E mais e principalmente: o caráter principiológico específico do CDC é apenas e tão somente um momento de concretização dos princípios e garantias constitucionais vigentes desde 5 de outubro de 1988 como cláusulas pétreas, não podendo, pois, ser alterados.
Com efeito, o que a lei consumerista faz é tornar explícitos, para as relações de consumo, os comandos constitucionais.
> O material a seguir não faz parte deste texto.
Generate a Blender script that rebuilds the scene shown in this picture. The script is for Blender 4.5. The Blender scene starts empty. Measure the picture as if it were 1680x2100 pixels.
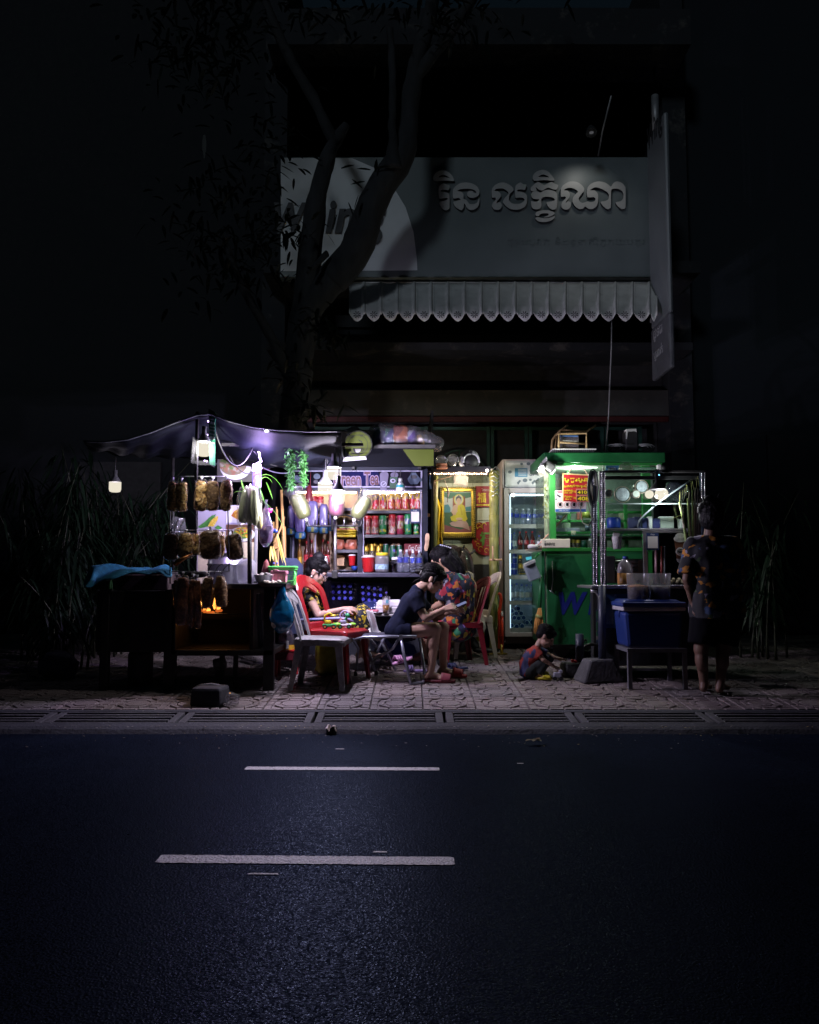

Dentre estes destacam-se os Princípios Fundamentais da República, que norteiam todo o regime constitucional e os direitos e garantias fundamentais.
Assim, à frente de todos está o superprincípio da dignidade da pessoa humana (CF, art. 1º, III), como especial luz a imantar todos os demais princípios e normas constitucionais e apresentando-se a estes como limite intransponível e, claro, a toda e qualquer norma de hierarquia inferior.
A seguir, no texto constitucional estão os demais princípios e garantias fundamentais que são reconhecidos no CDC e que aqui relembramos: o princípio da igualdade (CF, art. 5º, caput e inciso I); a garantia da imagem, da honra, da privacidade, da intimidade, da propriedade e da indenização por violação a tais direitos de modo material e também por dano moral (CF, art. 5º, V, c/c, os incisos X e XXII); ligado à dignidade e demais garantias está o piso vital mínimo insculpido como o direito à educação, à saúde, ao trabalho, ao lazer, à segurança, à previdência social, à maternidade etc. (CF, art. 6º); e unidos a todos esses direitos está o da prestação de serviços públicos essenciais com eficiência, publicidade, impessoalidade e moralidade (CF, art. 37, caput).
Não se pode olvidar que é também cláusula pétrea como dever absoluto para o Estado a defesa do consumidor (CF, art. 5º, XXXII).
Resta ainda lembrar que a Constituição Federal estabelece que o regime econômico brasileiro é capitalista, mas limitado (CF, art. 1º, IV, c/c arts. 170 e s.): são fundamentos da república os valores sociais do trabalho e os valores sociais da livre iniciativa (CF, art. 1º, IV), e a defesa do consumidor é princípio fundamental da ordem econômica (CF, art. 170, V).
Ora, o CDC nada mais fez do que concretizar numa norma infraconstitucional esses princípios e garantias constitucionais. Assim está previsto expressamente no seu art. 1º.
O respeito à dignidade, à saúde, à segurança, à proteção dos interesses econômicos, e à melhoria de qualidade de vida está também expressamente previsto no seu art. 4º, caput.
A característica de vulnerabilidade do consumidor prevista no inciso I do art. 4º decorre diretamente da aplicação do princípio da igualdade do texto magno.
O CDC é categórico no que respeita à prevenção e reparação dos danos patrimoniais e morais (art. 6º, VI), e o acesso à justiça e aos órgãos administrativos com vistas à prevenção e reparação de danos é também outra regra manifesta (art. 6º, VII). A adequada e eficaz prestação dos serviços públicos em geral é, da mesma forma, norma clara na lei (art. 6º, X) etc.
Logo, fica patente o caráter principiológico da lei 8.078/90.